[EXERCISE INSTRUCTIONS] Exactly reproduce the lines that follow.

<<<<

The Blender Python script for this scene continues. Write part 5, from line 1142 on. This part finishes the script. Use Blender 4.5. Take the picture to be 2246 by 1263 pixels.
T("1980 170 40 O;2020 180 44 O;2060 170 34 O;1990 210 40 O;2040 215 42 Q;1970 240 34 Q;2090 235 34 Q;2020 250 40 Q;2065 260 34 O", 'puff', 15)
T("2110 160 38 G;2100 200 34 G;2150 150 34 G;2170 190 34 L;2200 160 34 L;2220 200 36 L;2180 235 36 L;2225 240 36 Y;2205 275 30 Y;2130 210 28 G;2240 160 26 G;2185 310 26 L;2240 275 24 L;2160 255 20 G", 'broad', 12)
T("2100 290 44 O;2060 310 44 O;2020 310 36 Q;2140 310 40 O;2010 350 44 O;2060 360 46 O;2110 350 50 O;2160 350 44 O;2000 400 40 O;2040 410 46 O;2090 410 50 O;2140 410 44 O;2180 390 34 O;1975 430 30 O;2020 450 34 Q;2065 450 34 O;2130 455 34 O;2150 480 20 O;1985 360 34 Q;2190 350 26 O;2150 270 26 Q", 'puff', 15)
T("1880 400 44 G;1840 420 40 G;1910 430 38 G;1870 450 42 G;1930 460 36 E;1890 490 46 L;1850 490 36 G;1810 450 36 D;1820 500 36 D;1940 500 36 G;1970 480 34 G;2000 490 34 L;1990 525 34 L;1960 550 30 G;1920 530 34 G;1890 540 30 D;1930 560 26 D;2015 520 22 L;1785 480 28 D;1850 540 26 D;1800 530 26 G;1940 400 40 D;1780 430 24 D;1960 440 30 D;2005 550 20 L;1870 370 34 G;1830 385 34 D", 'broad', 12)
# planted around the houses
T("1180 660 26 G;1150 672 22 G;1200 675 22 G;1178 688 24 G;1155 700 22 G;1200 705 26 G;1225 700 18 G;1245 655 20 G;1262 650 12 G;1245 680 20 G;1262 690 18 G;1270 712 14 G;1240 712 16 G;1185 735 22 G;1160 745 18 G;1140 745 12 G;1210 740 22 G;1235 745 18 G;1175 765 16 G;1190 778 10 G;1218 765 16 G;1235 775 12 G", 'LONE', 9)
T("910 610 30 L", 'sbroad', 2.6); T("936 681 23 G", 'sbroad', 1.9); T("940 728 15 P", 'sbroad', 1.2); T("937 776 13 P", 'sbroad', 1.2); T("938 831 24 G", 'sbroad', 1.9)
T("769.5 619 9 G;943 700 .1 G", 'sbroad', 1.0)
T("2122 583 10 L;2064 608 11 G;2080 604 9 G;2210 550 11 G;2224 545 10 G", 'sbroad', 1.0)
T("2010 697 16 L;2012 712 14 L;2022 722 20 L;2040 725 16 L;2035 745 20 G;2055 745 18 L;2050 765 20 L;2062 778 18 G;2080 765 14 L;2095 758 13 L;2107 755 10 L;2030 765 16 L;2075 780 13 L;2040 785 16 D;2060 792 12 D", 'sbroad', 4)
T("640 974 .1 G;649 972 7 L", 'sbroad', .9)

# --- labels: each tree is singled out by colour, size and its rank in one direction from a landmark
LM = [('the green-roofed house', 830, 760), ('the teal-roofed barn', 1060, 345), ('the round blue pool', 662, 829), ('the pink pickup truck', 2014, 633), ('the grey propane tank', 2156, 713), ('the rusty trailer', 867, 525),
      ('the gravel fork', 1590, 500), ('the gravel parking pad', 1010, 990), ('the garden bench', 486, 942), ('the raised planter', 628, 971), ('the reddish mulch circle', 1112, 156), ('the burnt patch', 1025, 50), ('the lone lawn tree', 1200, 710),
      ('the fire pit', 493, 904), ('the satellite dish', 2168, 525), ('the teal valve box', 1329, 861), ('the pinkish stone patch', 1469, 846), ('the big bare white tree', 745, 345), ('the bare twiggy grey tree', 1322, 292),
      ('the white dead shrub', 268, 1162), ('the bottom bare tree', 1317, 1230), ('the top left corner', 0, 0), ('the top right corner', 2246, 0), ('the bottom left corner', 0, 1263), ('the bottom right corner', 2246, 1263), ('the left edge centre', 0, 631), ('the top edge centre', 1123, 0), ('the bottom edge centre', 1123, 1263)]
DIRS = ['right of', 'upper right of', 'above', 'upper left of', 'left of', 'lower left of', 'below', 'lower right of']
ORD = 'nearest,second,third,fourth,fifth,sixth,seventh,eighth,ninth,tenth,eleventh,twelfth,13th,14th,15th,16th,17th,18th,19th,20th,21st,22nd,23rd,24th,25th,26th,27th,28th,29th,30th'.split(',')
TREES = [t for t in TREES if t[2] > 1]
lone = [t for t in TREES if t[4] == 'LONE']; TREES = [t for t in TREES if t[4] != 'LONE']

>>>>

[ANSWER FOR THIS EXERCISE]
The Blender Python script for this scene continues. Write part 5, from line 1142 on. This part finishes the script. Use Blender 4.5. Take the picture to be 2246 by 1263 pixels.
T("1980 170 40 O;2020 180 44 O;2060 170 34 O;1990 210 40 O;2040 215 42 Q;1970 240 34 Q;2090 235 34 Q;2020 250 40 Q;2065 260 34 O", 'puff', 15)
T("2110 160 38 G;2100 200 34 G;2150 150 34 G;2170 190 34 L;2200 160 34 L;2220 200 36 L;2180 235 36 L;2225 240 36 Y;2205 275 30 Y;2130 210 28 G;2240 160 26 G;2185 310 26 L;2240 275 24 L;2160 255 20 G", 'broad', 12)
T("2100 290 44 O;2060 310 44 O;2020 310 36 Q;2140 310 40 O;2010 350 44 O;2060 360 46 O;2110 350 50 O;2160 350 44 O;2000 400 40 O;2040 410 46 O;2090 410 50 O;2140 410 44 O;2180 390 34 O;1975 430 30 O;2020 450 34 Q;2065 450 34 O;2130 455 34 O;2150 480 20 O;1985 360 34 Q;2190 350 26 O;2150 270 26 Q", 'puff', 15)
T("1880 400 44 G;1840 420 40 G;1910 430 38 G;1870 450 42 G;1930 460 36 E;1890 490 46 L;1850 490 36 G;1810 450 36 D;1820 500 36 D;1940 500 36 G;1970 480 34 G;2000 490 34 L;1990 525 34 L;1960 550 30 G;1920 530 34 G;1890 540 30 D;1930 560 26 D;2015 520 22 L;1785 480 28 D;1850 540 26 D;1800 530 26 G;1940 400 40 D;1780 430 24 D;1960 440 30 D;2005 550 20 L;1870 370 34 G;1830 385 34 D", 'broad', 12)
# planted around the houses
T("1180 660 26 G;1150 672 22 G;1200 675 22 G;1178 688 24 G;1155 700 22 G;1200 705 26 G;1225 700 18 G;1245 655 20 G;1262 650 12 G;1245 680 20 G;1262 690 18 G;1270 712 14 G;1240 712 16 G;1185 735 22 G;1160 745 18 G;1140 745 12 G;1210 740 22 G;1235 745 18 G;1175 765 16 G;1190 778 10 G;1218 765 16 G;1235 775 12 G", 'LONE', 9)
T("910 610 30 L", 'sbroad', 2.6); T("936 681 23 G", 'sbroad', 1.9); T("940 728 15 P", 'sbroad', 1.2); T("937 776 13 P", 'sbroad', 1.2); T("938 831 24 G", 'sbroad', 1.9)
T("769.5 619 9 G;943 700 .1 G", 'sbroad', 1.0)
T("2122 583 10 L;2064 608 11 G;2080 604 9 G;2210 550 11 G;2224 545 10 G", 'sbroad', 1.0)
T("2010 697 16 L;2012 712 14 L;2022 722 20 L;2040 725 16 L;2035 745 20 G;2055 745 18 L;2050 765 20 L;2062 778 18 G;2080 765 14 L;2095 758 13 L;2107 755 10 L;2030 765 16 L;2075 780 13 L;2040 785 16 D;2060 792 12 D", 'sbroad', 4)
T("640 974 .1 G;649 972 7 L", 'sbroad', .9)

# --- labels: each tree is singled out by colour, size and its rank in one direction from a landmark
LM = [('the green-roofed house', 830, 760), ('the teal-roofed barn', 1060, 345), ('the round blue pool', 662, 829), ('the pink pickup truck', 2014, 633), ('the grey propane tank', 2156, 713), ('the rusty trailer', 867, 525),
      ('the gravel fork', 1590, 500), ('the gravel parking pad', 1010, 990), ('the garden bench', 486, 942), ('the raised planter', 628, 971), ('the reddish mulch circle', 1112, 156), ('the burnt patch', 1025, 50), ('the lone lawn tree', 1200, 710),
      ('the fire pit', 493, 904), ('the satellite dish', 2168, 525), ('the teal valve box', 1329, 861), ('the pinkish stone patch', 1469, 846), ('the big bare white tree', 745, 345), ('the bare twiggy grey tree', 1322, 292),
      ('the white dead shrub', 268, 1162), ('the bottom bare tree', 1317, 1230), ('the top left corner', 0, 0), ('the top right corner', 2246, 0), ('the bottom left corner', 0, 1263), ('the bottom right corner', 2246, 1263), ('the left edge centre', 0, 631), ('the top edge centre', 1123, 0), ('the bottom edge centre', 1123, 1263)]
DIRS = ['right of', 'upper right of', 'above', 'upper left of', 'left of', 'lower left of', 'below', 'lower right of']
ORD = 'nearest,second,third,fourth,fifth,sixth,seventh,eighth,ninth,tenth,eleventh,twelfth,13th,14th,15th,16th,17th,18th,19th,20th,21st,22nd,23rd,24th,25th,26th,27th,28th,29th,30th'.split(',')
TREES = [t for t in TREES if t[2] > 1]
lone = [t for t in TREES if t[4] == 'LONE']; TREES = [t for t in TREES if t[4] != 'LONE']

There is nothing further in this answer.